┌──

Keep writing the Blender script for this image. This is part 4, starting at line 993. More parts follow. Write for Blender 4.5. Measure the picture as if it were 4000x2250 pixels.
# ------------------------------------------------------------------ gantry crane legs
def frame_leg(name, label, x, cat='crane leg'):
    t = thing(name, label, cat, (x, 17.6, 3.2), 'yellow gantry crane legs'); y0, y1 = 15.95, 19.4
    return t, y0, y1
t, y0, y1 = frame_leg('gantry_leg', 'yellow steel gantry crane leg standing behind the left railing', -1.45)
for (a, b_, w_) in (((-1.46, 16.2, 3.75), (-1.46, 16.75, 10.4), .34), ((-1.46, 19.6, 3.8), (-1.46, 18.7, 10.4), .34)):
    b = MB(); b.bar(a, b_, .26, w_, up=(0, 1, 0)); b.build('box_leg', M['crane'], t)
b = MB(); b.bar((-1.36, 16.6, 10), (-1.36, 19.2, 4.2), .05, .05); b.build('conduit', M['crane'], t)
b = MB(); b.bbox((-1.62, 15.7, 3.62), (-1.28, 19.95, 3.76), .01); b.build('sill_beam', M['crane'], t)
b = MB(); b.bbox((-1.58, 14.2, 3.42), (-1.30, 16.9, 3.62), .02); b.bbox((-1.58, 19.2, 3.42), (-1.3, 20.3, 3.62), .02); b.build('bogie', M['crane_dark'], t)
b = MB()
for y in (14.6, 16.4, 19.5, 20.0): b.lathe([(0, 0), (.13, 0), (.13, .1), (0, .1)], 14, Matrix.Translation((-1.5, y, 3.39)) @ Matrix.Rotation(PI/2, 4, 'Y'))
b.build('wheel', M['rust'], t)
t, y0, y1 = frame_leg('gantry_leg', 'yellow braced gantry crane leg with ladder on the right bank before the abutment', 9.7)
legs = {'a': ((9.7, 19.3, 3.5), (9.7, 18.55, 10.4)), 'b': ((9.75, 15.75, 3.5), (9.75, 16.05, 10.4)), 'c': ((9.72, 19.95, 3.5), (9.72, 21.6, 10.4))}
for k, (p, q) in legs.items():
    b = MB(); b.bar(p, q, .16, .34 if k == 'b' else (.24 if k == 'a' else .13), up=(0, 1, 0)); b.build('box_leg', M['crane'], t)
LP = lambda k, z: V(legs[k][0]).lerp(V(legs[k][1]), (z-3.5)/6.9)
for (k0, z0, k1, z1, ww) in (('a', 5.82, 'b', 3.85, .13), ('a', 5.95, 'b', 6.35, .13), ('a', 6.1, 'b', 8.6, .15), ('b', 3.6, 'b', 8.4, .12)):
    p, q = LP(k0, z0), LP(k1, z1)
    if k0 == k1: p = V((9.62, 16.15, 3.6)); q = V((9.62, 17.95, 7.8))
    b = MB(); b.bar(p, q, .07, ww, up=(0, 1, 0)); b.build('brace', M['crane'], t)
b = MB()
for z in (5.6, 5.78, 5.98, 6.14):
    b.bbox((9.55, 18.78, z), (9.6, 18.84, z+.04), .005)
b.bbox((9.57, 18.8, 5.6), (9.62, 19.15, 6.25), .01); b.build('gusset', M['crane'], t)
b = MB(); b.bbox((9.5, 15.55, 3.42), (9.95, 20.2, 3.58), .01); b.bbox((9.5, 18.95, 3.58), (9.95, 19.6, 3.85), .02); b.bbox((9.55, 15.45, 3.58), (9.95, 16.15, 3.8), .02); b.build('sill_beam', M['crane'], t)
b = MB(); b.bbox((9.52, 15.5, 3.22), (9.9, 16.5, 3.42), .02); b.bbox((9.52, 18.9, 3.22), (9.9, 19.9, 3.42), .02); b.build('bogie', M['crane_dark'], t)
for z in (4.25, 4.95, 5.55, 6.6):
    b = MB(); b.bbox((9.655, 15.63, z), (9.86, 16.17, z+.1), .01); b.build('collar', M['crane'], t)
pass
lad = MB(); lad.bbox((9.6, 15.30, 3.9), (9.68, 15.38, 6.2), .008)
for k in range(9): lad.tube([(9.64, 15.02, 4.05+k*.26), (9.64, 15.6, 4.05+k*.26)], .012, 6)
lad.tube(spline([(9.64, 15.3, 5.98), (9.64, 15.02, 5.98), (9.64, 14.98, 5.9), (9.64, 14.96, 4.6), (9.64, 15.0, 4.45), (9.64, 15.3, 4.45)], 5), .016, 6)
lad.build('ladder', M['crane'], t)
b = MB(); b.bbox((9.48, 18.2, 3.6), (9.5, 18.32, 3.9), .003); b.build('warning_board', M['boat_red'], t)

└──

__To be done__:
Write out every line exactly as it stands.

__Completed task__:
Keep writing the Blender script for this image. This is part 4, starting at line 993. More parts follow. Write for Blender 4.5. Measure the picture as if it were 4000x2250 pixels.
# ------------------------------------------------------------------ gantry crane legs
def frame_leg(name, label, x, cat='crane leg'):
    t = thing(name, label, cat, (x, 17.6, 3.2), 'yellow gantry crane legs'); y0, y1 = 15.95, 19.4
    return t, y0, y1
t, y0, y1 = frame_leg('gantry_leg', 'yellow steel gantry crane leg standing behind the left railing', -1.45)
for (a, b_, w_) in (((-1.46, 16.2, 3.75), (-1.46, 16.75, 10.4), .34), ((-1.46, 19.6, 3.8), (-1.46, 18.7, 10.4), .34)):
    b = MB(); b.bar(a, b_, .26, w_, up=(0, 1, 0)); b.build('box_leg', M['crane'], t)
b = MB(); b.bar((-1.36, 16.6, 10), (-1.36, 19.2, 4.2), .05, .05); b.build('conduit', M['crane'], t)
b = MB(); b.bbox((-1.62, 15.7, 3.62), (-1.28, 19.95, 3.76), .01); b.build('sill_beam', M['crane'], t)
b = MB(); b.bbox((-1.58, 14.2, 3.42), (-1.30, 16.9, 3.62), .02); b.bbox((-1.58, 19.2, 3.42), (-1.3, 20.3, 3.62), .02); b.build('bogie', M['crane_dark'], t)
b = MB()
for y in (14.6, 16.4, 19.5, 20.0): b.lathe([(0, 0), (.13, 0), (.13, .1), (0, .1)], 14, Matrix.Translation((-1.5, y, 3.39)) @ Matrix.Rotation(PI/2, 4, 'Y'))
b.build('wheel', M['rust'], t)
t, y0, y1 = frame_leg('gantry_leg', 'yellow braced gantry crane leg with ladder on the right bank before the abutment', 9.7)
legs = {'a': ((9.7, 19.3, 3.5), (9.7, 18.55, 10.4)), 'b': ((9.75, 15.75, 3.5), (9.75, 16.05, 10.4)), 'c': ((9.72, 19.95, 3.5), (9.72, 21.6, 10.4))}
for k, (p, q) in legs.items():
    b = MB(); b.bar(p, q, .16, .34 if k == 'b' else (.24 if k == 'a' else .13), up=(0, 1, 0)); b.build('box_leg', M['crane'], t)
LP = lambda k, z: V(legs[k][0]).lerp(V(legs[k][1]), (z-3.5)/6.9)
for (k0, z0, k1, z1, ww) in (('a', 5.82, 'b', 3.85, .13), ('a', 5.95, 'b', 6.35, .13), ('a', 6.1, 'b', 8.6, .15), ('b', 3.6, 'b', 8.4, .12)):
    p, q = LP(k0, z0), LP(k1, z1)
    if k0 == k1: p = V((9.62, 16.15, 3.6)); q = V((9.62, 17.95, 7.8))
    b = MB(); b.bar(p, q, .07, ww, up=(0, 1, 0)); b.build('brace', M['crane'], t)
b = MB()
for z in (5.6, 5.78, 5.98, 6.14):
    b.bbox((9.55, 18.78, z), (9.6, 18.84, z+.04), .005)
b.bbox((9.57, 18.8, 5.6), (9.62, 19.15, 6.25), .01); b.build('gusset', M['crane'], t)
b = MB(); b.bbox((9.5, 15.55, 3.42), (9.95, 20.2, 3.58), .01); b.bbox((9.5, 18.95, 3.58), (9.95, 19.6, 3.85), .02); b.bbox((9.55, 15.45, 3.58), (9.95, 16.15, 3.8), .02); b.build('sill_beam', M['crane'], t)
b = MB(); b.bbox((9.52, 15.5, 3.22), (9.9, 16.5, 3.42), .02); b.bbox((9.52, 18.9, 3.22), (9.9, 19.9, 3.42), .02); b.build('bogie', M['crane_dark'], t)
for z in (4.25, 4.95, 5.55, 6.6):
    b = MB(); b.bbox((9.655, 15.63, z), (9.86, 16.17, z+.1), .01); b.build('collar', M['crane'], t)
pass
lad = MB(); lad.bbox((9.6, 15.30, 3.9), (9.68, 15.38, 6.2), .008)
for k in range(9): lad.tube([(9.64, 15.02, 4.05+k*.26), (9.64, 15.6, 4.05+k*.26)], .012, 6)
lad.tube(spline([(9.64, 15.3, 5.98), (9.64, 15.02, 5.98), (9.64, 14.98, 5.9), (9.64, 14.96, 4.6), (9.64, 15.0, 4.45), (9.64, 15.3, 4.45)], 5), .016, 6)
lad.build('ladder', M['crane'], t)
b = MB(); b.bbox((9.48, 18.2, 3.6), (9.5, 18.32, 3.9), .003); b.build('warning_board', M['boat_red'], t)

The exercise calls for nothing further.